Traitor, hero or some of each?

Government surveillance is a public service; E. Snowden is a self-serving traitor.

vs.

Government surveillance is evil; E. Snowden is a heroic champion of our individual freedoms and dignity.

xkcd atheists & fundmenalistsMaybe we should adopt a perspective superior to either of those.

The truth may well lie somewhere between two poles. At least if you acknowledge that we conduct healthy societies and polities in the tension between ideals of perfect security and perfect freedom, perfect harmony and a Hobbesian state of nature, imperatives of the collective good and those of individual self-expression.

Like it or lump it, feel as indignant as you like, this is the human condition. We live our lives in that tension, always for better or worse at any given time, approaching one pole till contrary forces swing the pendulum back towards the opposite pole, and then back again. For your average citizen — unless you’re currently engaged in the business of either storming barricades or erecting them — the trick may lie in recognizing this and relaxing a bit.

From this perspective Snowden and the NSA are merely fulfilling roles in a perennial drama, like re-enactments of some myth of the origin. Except that it would be nice to think that, however slowly, the larger historical plot is gradually approaching some more ideal situation. Though this approach itself, fated never to arrive, is probably the best we’ll ever manage as individuals or collectives.

In any case, governments and security agencies are never going to be able to do their jobs without secrecy and without cutting ethical and moral corners from time to time. I believe that is simple fact. Though it doesn’t mean they should be given carte blanche to carry on as they will. These operations will always (one hopes) be opposed by civil libertarians who appeal to laws and individual rights. Where their activities break the law, they’ll have to face the consequences (which may even include changes to the law). Sometimes, as with Snowden, their activities will cause much inconvenience and real damage to government operations and, arguably, to the country as a whole.

At the same time, as I’ve suggested elsewhere,  modern communications technology and the prevailing politics of fear  arguably entail a totalitarian logic, and may well incite ever-more radical attempts to thwart concomitant social and political developments. (Whoa. That’s a mouthful.)

Might this in part explain Snowden’s motives? Glenn Greenwald’s Guardian interview indicates it does.  

The drawing is from the excellent website xkcd

5 thoughts on “Traitor, hero or some of each?”

  1. I can’t understand why he’d even think of going to Venezuela when we in the People’s Paradise welcome him with open arms and an award of the Grand Crucifix of the Democratic People’s Republic of Korea.

  2. Apparently I see this differently from most (or all) of my countrymen. I can’t understand why Snowden and his defenders are upset that the NSA collects this data from Google and Verizon, but they’re not upset that Google and Verizon compile this data in the first place, or that they routinely sell it to advertisers. I am at a loss to know why it’s okay for Google to sell my data to Amazon but not give it for free to my government. What am I missing here?
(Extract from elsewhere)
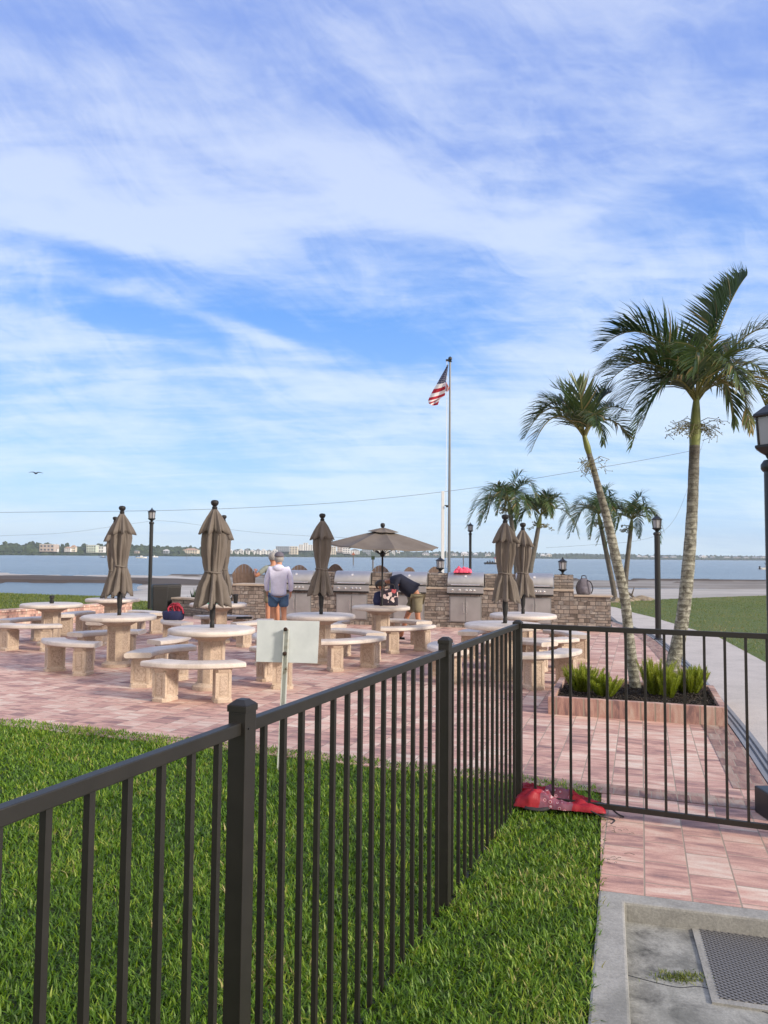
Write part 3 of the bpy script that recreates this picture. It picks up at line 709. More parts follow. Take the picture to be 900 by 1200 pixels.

    • Maybe it’s the fact that your government is in charge of the police, national security agencies and military, and that there is no assurance that this government, who is supposed to protect its citizens, especially the law-abiding variety, will at any given time apply fair, just or non-arbitrary criteria of who is law-abiding and who isn’t, who is a ‘terrorist’ and who isn’t, who is desirable and who isn’t. Too many people appear to believe that the government is simply the government, after all, and they themselves are law-abiding, so what’s to fear. Right. Except the government isn’t just the government. The personnel, policies and agendas change.

      The rest of it is also an outrage, arguably, but not quite as chilling a one.